• _What the exercise asks_
Reproduce each line from the first in the data through the line that contains "COL = S.collection" exactly; give nothing else.

• _Supplied information_
=====

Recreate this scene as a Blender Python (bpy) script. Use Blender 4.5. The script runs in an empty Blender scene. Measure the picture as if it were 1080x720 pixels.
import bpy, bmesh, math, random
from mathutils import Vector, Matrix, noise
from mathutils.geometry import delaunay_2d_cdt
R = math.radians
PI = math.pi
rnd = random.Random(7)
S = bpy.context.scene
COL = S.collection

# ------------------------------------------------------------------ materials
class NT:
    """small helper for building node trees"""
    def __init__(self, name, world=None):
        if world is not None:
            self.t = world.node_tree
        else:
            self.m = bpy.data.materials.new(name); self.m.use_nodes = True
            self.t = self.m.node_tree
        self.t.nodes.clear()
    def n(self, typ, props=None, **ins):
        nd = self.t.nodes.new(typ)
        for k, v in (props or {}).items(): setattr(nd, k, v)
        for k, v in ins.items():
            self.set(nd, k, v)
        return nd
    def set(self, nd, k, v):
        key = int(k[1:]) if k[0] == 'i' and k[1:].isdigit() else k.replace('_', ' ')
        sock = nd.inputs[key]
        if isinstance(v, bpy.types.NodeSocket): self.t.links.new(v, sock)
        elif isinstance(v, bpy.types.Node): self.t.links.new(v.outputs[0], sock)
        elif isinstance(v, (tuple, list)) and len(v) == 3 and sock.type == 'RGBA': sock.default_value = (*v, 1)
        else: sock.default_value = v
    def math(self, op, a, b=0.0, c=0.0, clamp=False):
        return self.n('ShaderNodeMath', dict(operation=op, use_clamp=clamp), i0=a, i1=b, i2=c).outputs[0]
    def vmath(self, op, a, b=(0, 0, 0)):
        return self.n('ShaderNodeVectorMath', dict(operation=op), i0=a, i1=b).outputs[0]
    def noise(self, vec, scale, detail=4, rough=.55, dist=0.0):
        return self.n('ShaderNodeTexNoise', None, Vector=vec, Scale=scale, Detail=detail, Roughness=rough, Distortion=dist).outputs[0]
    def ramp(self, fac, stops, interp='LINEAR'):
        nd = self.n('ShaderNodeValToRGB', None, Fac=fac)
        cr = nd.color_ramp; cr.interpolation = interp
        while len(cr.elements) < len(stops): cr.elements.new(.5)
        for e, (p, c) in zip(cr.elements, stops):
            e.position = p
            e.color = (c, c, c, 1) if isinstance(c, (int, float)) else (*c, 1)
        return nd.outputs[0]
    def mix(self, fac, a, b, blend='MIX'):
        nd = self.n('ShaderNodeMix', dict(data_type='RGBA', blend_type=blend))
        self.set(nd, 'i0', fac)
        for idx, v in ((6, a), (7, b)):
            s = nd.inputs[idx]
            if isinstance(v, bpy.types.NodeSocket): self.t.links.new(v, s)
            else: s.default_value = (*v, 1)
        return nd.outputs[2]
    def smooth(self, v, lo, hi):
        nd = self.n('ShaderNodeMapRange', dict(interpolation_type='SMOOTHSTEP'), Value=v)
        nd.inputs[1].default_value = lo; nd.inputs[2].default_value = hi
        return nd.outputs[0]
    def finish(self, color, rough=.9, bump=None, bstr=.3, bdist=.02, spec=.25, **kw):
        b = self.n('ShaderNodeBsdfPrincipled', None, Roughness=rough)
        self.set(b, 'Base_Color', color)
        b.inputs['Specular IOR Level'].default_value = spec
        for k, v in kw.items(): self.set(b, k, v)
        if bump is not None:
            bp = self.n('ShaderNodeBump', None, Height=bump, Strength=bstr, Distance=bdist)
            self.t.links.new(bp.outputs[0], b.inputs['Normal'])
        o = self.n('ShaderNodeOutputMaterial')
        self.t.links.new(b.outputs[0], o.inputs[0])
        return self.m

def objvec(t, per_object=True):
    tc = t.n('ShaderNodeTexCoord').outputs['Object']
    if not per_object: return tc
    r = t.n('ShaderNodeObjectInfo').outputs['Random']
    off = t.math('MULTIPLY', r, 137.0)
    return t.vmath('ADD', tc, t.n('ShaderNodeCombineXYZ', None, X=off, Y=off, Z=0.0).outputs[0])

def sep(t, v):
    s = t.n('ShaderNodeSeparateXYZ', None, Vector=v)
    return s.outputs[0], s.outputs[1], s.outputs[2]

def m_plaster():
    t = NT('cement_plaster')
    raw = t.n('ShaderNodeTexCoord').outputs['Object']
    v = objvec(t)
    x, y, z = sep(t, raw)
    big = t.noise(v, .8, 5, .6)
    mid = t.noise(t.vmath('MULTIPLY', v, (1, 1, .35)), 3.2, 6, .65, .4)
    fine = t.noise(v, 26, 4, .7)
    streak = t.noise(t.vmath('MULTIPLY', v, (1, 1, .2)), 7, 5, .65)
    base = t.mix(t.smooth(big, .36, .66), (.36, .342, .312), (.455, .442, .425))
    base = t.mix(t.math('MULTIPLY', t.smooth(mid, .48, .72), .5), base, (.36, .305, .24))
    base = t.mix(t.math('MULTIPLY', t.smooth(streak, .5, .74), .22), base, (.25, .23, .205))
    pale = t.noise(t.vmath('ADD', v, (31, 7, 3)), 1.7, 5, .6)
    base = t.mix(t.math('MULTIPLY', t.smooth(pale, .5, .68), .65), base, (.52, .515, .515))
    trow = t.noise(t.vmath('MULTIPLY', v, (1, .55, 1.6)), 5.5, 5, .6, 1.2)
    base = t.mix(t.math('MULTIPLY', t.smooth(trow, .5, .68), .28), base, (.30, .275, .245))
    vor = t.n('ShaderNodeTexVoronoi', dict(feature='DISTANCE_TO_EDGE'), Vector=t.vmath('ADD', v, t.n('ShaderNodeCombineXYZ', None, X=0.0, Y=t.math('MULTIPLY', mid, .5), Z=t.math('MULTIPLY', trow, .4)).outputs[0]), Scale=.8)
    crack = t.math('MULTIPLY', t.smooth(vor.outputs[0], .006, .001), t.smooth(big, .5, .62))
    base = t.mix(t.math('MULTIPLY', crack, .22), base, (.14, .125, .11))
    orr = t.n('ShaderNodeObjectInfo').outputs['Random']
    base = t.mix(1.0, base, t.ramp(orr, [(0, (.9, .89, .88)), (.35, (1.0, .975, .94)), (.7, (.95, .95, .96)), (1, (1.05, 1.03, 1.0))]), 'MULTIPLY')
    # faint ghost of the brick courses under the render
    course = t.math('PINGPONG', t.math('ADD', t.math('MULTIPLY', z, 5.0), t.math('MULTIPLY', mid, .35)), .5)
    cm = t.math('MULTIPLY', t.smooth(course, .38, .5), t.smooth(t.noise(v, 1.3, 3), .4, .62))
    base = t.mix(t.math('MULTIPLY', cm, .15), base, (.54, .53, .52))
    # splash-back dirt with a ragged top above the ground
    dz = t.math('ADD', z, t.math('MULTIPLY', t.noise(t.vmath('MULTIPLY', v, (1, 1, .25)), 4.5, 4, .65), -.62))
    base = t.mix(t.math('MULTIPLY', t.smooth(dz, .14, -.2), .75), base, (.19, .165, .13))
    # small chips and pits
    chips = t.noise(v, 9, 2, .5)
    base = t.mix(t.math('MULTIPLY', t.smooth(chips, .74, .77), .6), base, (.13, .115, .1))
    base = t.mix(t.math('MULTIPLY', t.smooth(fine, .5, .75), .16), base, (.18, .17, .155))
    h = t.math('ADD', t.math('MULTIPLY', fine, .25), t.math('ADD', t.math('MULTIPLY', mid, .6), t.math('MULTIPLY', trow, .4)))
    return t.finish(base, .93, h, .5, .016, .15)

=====

• _Written response_
Recreate this scene as a Blender Python (bpy) script. Use Blender 4.5. The script runs in an empty Blender scene. Measure the picture as if it were 1080x720 pixels.
import bpy, bmesh, math, random
from mathutils import Vector, Matrix, noise
from mathutils.geometry import delaunay_2d_cdt
R = math.radians
PI = math.pi
rnd = random.Random(7)
S = bpy.context.scene
COL = S.collection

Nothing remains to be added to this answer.